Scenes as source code
####################

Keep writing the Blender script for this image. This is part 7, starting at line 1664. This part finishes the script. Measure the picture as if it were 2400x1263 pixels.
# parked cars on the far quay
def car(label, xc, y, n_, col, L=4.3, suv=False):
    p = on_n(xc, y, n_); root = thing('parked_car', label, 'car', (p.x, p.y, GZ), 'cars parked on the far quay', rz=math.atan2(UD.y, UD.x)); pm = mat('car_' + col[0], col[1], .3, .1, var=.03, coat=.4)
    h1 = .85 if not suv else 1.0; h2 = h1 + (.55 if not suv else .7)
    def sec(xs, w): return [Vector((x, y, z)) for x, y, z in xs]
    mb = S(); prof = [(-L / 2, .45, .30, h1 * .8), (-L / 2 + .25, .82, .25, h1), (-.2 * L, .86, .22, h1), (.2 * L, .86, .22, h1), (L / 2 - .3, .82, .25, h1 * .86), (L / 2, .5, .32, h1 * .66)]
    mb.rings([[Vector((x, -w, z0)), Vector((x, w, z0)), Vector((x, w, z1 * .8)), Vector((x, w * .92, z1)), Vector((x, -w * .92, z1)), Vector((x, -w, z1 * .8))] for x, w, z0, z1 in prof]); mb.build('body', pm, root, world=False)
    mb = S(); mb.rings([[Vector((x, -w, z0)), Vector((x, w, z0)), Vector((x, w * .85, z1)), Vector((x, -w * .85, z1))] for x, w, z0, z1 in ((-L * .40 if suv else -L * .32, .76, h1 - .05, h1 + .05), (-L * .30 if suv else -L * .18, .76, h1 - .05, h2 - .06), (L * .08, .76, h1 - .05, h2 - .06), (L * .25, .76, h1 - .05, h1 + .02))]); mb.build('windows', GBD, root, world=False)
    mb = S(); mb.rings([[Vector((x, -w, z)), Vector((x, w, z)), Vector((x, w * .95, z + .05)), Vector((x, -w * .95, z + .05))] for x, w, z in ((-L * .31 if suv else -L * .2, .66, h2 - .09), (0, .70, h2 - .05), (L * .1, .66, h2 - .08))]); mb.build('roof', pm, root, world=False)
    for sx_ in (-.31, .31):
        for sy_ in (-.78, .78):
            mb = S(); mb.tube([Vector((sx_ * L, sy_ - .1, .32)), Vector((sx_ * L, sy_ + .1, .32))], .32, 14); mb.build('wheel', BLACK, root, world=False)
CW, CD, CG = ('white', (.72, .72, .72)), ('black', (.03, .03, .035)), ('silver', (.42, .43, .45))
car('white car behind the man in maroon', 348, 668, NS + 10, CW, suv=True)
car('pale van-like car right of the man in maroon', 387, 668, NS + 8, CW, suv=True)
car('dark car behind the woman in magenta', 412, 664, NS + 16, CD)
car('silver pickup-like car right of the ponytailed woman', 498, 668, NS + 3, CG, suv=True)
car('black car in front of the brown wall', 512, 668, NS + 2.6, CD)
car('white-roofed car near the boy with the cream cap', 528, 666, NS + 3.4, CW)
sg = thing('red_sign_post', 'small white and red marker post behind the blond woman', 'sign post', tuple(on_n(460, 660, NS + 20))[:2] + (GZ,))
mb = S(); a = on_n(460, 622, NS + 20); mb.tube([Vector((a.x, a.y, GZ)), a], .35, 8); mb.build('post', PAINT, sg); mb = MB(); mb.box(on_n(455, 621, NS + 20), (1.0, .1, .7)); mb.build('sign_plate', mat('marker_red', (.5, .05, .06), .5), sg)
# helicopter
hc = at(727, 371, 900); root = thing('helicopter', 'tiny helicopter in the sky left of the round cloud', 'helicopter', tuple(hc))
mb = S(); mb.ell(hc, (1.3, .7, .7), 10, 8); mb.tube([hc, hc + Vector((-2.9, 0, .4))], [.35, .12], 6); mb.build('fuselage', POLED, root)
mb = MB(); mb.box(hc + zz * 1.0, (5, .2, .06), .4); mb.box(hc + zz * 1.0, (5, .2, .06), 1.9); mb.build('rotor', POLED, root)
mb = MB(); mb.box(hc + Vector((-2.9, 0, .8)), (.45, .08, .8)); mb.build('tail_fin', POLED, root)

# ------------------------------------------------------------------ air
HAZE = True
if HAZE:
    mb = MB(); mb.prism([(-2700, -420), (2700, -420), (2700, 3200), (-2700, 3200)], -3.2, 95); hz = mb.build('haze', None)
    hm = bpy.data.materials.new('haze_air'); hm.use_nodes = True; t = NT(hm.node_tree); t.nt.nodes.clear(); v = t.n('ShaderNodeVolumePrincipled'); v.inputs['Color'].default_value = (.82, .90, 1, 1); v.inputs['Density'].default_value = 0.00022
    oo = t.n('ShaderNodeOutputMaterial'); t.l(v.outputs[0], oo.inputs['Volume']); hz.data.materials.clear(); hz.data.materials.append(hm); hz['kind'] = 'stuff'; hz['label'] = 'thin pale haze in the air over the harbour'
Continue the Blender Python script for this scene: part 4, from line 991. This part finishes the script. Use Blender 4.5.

####################

▶ [Requirements] From the listing above, extract every line exactly as it stands.

▶ [The completed task]
Keep writing the Blender script for this image. This is part 7, starting at line 1664. This part finishes the script. Measure the picture as if it were 2400x1263 pixels.
# parked cars on the far quay
def car(label, xc, y, n_, col, L=4.3, suv=False):
    p = on_n(xc, y, n_); root = thing('parked_car', label, 'car', (p.x, p.y, GZ), 'cars parked on the far quay', rz=math.atan2(UD.y, UD.x)); pm = mat('car_' + col[0], col[1], .3, .1, var=.03, coat=.4)
    h1 = .85 if not suv else 1.0; h2 = h1 + (.55 if not suv else .7)
    def sec(xs, w): return [Vector((x, y, z)) for x, y, z in xs]
    mb = S(); prof = [(-L / 2, .45, .30, h1 * .8), (-L / 2 + .25, .82, .25, h1), (-.2 * L, .86, .22, h1), (.2 * L, .86, .22, h1), (L / 2 - .3, .82, .25, h1 * .86), (L / 2, .5, .32, h1 * .66)]
    mb.rings([[Vector((x, -w, z0)), Vector((x, w, z0)), Vector((x, w, z1 * .8)), Vector((x, w * .92, z1)), Vector((x, -w * .92, z1)), Vector((x, -w, z1 * .8))] for x, w, z0, z1 in prof]); mb.build('body', pm, root, world=False)
    mb = S(); mb.rings([[Vector((x, -w, z0)), Vector((x, w, z0)), Vector((x, w * .85, z1)), Vector((x, -w * .85, z1))] for x, w, z0, z1 in ((-L * .40 if suv else -L * .32, .76, h1 - .05, h1 + .05), (-L * .30 if suv else -L * .18, .76, h1 - .05, h2 - .06), (L * .08, .76, h1 - .05, h2 - .06), (L * .25, .76, h1 - .05, h1 + .02))]); mb.build('windows', GBD, root, world=False)
    mb = S(); mb.rings([[Vector((x, -w, z)), Vector((x, w, z)), Vector((x, w * .95, z + .05)), Vector((x, -w * .95, z + .05))] for x, w, z in ((-L * .31 if suv else -L * .2, .66, h2 - .09), (0, .70, h2 - .05), (L * .1, .66, h2 - .08))]); mb.build('roof', pm, root, world=False)
    for sx_ in (-.31, .31):
        for sy_ in (-.78, .78):
            mb = S(); mb.tube([Vector((sx_ * L, sy_ - .1, .32)), Vector((sx_ * L, sy_ + .1, .32))], .32, 14); mb.build('wheel', BLACK, root, world=False)
CW, CD, CG = ('white', (.72, .72, .72)), ('black', (.03, .03, .035)), ('silver', (.42, .43, .45))
car('white car behind the man in maroon', 348, 668, NS + 10, CW, suv=True)
car('pale van-like car right of the man in maroon', 387, 668, NS + 8, CW, suv=True)
car('dark car behind the woman in magenta', 412, 664, NS + 16, CD)
car('silver pickup-like car right of the ponytailed woman', 498, 668, NS + 3, CG, suv=True)
car('black car in front of the brown wall', 512, 668, NS + 2.6, CD)
car('white-roofed car near the boy with the cream cap', 528, 666, NS + 3.4, CW)
sg = thing('red_sign_post', 'small white and red marker post behind the blond woman', 'sign post', tuple(on_n(460, 660, NS + 20))[:2] + (GZ,))
mb = S(); a = on_n(460, 622, NS + 20); mb.tube([Vector((a.x, a.y, GZ)), a], .35, 8); mb.build('post', PAINT, sg); mb = MB(); mb.box(on_n(455, 621, NS + 20), (1.0, .1, .7)); mb.build('sign_plate', mat('marker_red', (.5, .05, .06), .5), sg)
# helicopter
hc = at(727, 371, 900); root = thing('helicopter', 'tiny helicopter in the sky left of the round cloud', 'helicopter', tuple(hc))
mb = S(); mb.ell(hc, (1.3, .7, .7), 10, 8); mb.tube([hc, hc + Vector((-2.9, 0, .4))], [.35, .12], 6); mb.build('fuselage', POLED, root)
mb = MB(); mb.box(hc + zz * 1.0, (5, .2, .06), .4); mb.box(hc + zz * 1.0, (5, .2, .06), 1.9); mb.build('rotor', POLED, root)
mb = MB(); mb.box(hc + Vector((-2.9, 0, .8)), (.45, .08, .8)); mb.build('tail_fin', POLED, root)

# ------------------------------------------------------------------ air
HAZE = True
if HAZE:
    mb = MB(); mb.prism([(-2700, -420), (2700, -420), (2700, 3200), (-2700, 3200)], -3.2, 95); hz = mb.build('haze', None)
    hm = bpy.data.materials.new('haze_air'); hm.use_nodes = True; t = NT(hm.node_tree); t.nt.nodes.clear(); v = t.n('ShaderNodeVolumePrincipled'); v.inputs['Color'].default_value = (.82, .90, 1, 1); v.inputs['Density'].default_value = 0.00022
    oo = t.n('ShaderNodeOutputMaterial'); t.l(v.outputs[0], oo.inputs['Volume']); hz.data.materials.clear(); hz.data.materials.append(hm); hz['kind'] = 'stuff'; hz['label'] = 'thin pale haze in the air over the harbour'
Continue the Blender Python script for this scene: part 4, from line 991. This part finishes the script. Use Blender 4.5.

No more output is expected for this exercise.